Problem description: Lines that contain the string "Continue" are to be copied; leave out all others.

The input:

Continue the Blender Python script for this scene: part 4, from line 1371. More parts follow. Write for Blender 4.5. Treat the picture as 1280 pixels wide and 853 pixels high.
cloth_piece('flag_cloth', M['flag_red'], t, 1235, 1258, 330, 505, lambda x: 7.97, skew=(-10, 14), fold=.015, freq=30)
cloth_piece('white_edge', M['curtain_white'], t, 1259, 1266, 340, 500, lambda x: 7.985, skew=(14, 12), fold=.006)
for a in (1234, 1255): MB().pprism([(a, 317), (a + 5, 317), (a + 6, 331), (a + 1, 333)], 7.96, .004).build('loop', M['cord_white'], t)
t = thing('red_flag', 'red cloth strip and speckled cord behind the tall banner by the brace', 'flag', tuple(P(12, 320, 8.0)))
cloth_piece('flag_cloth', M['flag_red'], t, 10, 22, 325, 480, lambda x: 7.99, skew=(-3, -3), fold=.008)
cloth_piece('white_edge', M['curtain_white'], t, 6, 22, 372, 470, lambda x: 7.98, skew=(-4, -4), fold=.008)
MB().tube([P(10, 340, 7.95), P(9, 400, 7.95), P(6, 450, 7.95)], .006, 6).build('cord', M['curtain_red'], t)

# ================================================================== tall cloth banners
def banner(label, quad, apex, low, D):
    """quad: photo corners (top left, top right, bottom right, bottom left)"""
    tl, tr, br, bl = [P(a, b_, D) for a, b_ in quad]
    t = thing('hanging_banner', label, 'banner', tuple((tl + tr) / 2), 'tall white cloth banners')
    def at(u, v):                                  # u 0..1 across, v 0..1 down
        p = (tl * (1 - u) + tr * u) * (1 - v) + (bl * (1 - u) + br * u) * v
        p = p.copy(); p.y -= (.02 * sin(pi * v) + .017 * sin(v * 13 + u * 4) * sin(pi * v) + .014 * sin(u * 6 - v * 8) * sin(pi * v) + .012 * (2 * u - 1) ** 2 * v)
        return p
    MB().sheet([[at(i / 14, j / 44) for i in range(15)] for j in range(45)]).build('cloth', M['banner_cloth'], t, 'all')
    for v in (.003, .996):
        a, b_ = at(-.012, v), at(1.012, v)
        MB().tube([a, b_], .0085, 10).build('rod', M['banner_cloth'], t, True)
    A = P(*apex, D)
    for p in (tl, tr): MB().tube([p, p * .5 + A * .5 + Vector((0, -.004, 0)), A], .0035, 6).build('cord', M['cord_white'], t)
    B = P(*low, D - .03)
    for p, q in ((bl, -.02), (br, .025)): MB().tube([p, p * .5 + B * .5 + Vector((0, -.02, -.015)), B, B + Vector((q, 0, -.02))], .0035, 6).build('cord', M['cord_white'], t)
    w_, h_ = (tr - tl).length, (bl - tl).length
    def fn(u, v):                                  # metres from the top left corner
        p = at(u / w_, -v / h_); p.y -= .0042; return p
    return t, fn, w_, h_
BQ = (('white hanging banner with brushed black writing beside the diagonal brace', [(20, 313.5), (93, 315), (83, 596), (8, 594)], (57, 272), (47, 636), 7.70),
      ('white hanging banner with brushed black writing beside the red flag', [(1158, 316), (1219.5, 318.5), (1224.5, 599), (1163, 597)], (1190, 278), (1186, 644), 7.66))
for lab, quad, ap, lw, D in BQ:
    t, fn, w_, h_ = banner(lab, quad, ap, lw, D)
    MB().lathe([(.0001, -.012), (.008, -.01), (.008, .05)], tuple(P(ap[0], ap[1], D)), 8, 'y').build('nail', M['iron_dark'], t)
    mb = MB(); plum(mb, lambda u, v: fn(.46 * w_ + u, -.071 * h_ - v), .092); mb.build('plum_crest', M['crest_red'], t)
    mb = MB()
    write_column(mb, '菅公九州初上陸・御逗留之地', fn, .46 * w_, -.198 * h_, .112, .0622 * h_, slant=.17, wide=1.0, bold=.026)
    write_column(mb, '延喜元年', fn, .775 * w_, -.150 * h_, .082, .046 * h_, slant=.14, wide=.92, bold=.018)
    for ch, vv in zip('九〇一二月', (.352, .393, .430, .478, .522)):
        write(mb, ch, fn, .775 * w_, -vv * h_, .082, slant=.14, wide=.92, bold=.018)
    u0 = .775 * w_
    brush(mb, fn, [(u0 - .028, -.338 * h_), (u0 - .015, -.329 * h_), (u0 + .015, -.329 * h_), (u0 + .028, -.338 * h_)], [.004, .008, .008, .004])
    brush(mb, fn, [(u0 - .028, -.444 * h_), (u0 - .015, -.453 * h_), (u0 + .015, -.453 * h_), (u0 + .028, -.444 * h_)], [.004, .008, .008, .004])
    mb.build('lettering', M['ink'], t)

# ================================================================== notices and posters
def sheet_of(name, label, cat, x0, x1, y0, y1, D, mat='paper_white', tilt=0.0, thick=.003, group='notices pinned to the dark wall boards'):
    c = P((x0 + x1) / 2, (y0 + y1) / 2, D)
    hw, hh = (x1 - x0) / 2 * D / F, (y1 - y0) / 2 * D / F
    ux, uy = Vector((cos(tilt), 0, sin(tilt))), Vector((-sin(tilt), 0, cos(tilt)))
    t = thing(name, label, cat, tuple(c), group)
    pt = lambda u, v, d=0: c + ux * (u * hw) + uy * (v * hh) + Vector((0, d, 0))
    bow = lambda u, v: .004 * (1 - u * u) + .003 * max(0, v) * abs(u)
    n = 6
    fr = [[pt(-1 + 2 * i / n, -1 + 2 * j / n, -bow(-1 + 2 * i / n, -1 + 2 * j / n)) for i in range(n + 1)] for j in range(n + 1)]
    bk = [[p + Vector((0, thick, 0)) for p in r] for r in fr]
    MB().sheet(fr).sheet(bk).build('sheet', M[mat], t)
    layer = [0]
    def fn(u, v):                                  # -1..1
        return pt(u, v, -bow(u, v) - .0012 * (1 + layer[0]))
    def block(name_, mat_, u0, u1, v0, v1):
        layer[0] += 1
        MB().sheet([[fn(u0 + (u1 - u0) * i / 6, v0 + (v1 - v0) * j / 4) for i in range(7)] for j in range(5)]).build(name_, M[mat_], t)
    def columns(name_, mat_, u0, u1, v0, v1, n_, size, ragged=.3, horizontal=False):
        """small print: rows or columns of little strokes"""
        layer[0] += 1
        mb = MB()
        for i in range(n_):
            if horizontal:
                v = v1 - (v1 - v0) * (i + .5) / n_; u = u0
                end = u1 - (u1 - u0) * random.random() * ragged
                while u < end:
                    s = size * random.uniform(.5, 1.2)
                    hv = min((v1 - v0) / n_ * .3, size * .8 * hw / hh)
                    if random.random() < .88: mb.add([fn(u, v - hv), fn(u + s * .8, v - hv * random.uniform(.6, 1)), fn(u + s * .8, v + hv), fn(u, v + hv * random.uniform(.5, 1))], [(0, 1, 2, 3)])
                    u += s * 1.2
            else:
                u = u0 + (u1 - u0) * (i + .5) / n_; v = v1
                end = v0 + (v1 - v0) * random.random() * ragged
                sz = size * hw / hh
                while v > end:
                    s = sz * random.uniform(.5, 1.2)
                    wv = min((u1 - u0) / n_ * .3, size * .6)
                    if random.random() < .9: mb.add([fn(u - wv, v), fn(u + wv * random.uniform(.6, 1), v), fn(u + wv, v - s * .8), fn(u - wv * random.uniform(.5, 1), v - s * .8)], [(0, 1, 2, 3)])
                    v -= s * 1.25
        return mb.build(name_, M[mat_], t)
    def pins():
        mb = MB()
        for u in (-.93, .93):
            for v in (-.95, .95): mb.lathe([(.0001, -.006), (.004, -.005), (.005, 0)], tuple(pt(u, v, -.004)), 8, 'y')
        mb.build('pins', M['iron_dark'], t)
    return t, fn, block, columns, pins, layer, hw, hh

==

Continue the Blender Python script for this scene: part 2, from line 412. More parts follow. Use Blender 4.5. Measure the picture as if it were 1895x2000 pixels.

Response to this exercise:
Continue the Blender Python script for this scene: part 4, from line 1371. More parts follow. Write for Blender 4.5. Treat the picture as 1280 pixels wide and 853 pixels high.
Continue the Blender Python script for this scene: part 2, from line 412. More parts follow. Use Blender 4.5. Measure the picture as if it were 1895x2000 pixels.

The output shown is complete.